Ademais, para complicar ainda mais a situação temos, o queridinho da vez, o instituto da colaboração premiada, regido pela Lei 12.850/13, que também poderia ser chamado de “extorsão premiada”, levando em conta que em muitos casos, ou se ladeia a acusação do Ministério Público, fazendo uso de tal instituto, ou terá o acusado sua prisão preventiva decretada ou mantida, restando apenas observar esta tomar contornos de prisão definitiva, extrapolando todos os prazos legais, mantendo um individuo,

até então somente acusado, encarcerado, quebrando, desta forma, a presunção de inocência.

Engraçado notar que, por muitas vezes, a prisão preventiva é decretada com o argumento de que o acusado oferece risco para a investigação/instrução criminal, porém, se no mesmo dia este mesmo acusado optar por celebrar um acordo de colaboração premiada, é posto em liberdade e deixa de oferecer tal risco para a investigação/instrução criminal.

Mister se faz enfatizar que não se quer aqui deixar um posicionamento a favor ou contra a colaboração premiada, o que se quer é

apenas deixar aberta a discussão para melhorias e aperfeiçoamentos de tal instituto, que, se usado de forma correta e comedida auxiliará na obtenção da

verdade.

Vivemos, portanto, a maior insegurança jurídica já vivida nos nossos Tribunais, pois no momento em que o seu cliente é denunciado, já é considerado culpado, e para que tal não aconteça, deve o mesmo ladear a acusação feita pelo parquet – dizendo somente o que interessa ao MP, nem que para isso diga meias verdades –, pois assim poderá

se defender em liberdade, na condição apenas de acusado, fazendo, somente depois de “colaborar”, valer o seu direito à ampla defesa e ao contraditório.
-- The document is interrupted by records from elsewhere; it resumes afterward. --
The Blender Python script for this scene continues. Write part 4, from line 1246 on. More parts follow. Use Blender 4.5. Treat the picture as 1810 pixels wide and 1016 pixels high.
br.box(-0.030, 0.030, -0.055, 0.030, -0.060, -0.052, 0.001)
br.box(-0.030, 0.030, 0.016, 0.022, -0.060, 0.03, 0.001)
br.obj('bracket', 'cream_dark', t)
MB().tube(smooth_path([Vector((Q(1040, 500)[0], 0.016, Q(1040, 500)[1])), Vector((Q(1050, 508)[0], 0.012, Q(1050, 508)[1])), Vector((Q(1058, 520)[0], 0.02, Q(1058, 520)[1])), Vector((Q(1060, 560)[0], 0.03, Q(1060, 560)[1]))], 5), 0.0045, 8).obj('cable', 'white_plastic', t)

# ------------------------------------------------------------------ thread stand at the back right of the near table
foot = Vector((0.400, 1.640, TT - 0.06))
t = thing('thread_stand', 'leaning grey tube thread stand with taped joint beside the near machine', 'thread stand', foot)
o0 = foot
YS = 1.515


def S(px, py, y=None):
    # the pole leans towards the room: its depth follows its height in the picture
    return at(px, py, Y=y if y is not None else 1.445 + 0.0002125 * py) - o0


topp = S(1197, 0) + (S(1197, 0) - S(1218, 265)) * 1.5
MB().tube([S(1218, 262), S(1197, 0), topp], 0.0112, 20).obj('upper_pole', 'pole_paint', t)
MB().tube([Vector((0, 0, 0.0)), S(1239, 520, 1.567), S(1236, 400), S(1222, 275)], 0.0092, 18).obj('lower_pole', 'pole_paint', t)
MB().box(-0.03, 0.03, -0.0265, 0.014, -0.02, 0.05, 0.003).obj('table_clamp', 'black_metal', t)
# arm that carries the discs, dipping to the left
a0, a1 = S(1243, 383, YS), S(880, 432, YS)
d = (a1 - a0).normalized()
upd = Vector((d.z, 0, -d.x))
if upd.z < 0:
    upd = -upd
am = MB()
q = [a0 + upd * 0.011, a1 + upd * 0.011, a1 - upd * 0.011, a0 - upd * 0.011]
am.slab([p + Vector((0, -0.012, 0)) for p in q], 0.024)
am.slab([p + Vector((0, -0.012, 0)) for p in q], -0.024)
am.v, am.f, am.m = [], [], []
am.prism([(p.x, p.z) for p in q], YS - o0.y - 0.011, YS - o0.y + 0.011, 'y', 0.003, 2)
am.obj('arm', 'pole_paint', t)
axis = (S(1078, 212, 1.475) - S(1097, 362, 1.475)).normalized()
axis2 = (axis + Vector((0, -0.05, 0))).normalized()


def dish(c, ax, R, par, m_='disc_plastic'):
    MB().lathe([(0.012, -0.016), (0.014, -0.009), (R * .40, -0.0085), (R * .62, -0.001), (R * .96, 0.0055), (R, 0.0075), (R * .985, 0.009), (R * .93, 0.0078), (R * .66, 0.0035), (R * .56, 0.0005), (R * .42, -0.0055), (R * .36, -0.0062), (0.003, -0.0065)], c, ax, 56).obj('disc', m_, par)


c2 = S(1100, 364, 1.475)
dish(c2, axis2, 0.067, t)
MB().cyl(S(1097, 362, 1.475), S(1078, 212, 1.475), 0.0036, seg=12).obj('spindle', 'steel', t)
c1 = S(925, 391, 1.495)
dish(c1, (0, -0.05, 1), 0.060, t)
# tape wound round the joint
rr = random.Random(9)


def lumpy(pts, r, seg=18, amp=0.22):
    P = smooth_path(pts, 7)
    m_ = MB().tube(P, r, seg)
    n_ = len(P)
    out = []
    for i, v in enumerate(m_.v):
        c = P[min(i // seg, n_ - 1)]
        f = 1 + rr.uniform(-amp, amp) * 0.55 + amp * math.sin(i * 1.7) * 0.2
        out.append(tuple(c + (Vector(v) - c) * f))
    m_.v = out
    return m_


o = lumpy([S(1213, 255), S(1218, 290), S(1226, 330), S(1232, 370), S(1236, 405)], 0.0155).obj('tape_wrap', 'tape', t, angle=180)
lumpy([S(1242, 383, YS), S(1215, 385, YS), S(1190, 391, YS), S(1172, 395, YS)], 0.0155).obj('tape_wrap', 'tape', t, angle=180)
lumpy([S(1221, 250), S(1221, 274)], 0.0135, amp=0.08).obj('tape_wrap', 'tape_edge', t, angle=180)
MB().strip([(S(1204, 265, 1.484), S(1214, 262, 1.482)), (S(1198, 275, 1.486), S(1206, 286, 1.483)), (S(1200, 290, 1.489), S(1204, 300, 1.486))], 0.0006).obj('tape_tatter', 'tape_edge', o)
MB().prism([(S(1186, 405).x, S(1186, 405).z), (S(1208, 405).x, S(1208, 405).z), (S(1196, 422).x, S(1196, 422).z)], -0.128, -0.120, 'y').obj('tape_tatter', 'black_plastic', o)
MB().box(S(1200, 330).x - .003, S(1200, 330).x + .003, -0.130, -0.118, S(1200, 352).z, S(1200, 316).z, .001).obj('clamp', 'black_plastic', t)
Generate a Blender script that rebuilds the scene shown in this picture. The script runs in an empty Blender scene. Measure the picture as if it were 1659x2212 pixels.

Ressalta-se que não se quer aqui que a impunidade seja instaurada em nosso país, mas sim que as leis e os direitos dos cidadãos sejam respeitados, sendo aplicada a pena justa e no momento correto.

É hora de o judiciário e a mídia reverem os conceitos de acusação e condenação, para que possamos voltar a ter coerência nos processos correntes no país, e, principalmente, em suas decisões, para que o judiciário possa voltar a ter a credibilidade de outrora, e, por fim, mas não menos importante, para que o cidadão possa ter o devido tratamento no decorrer do processo ao qual responde.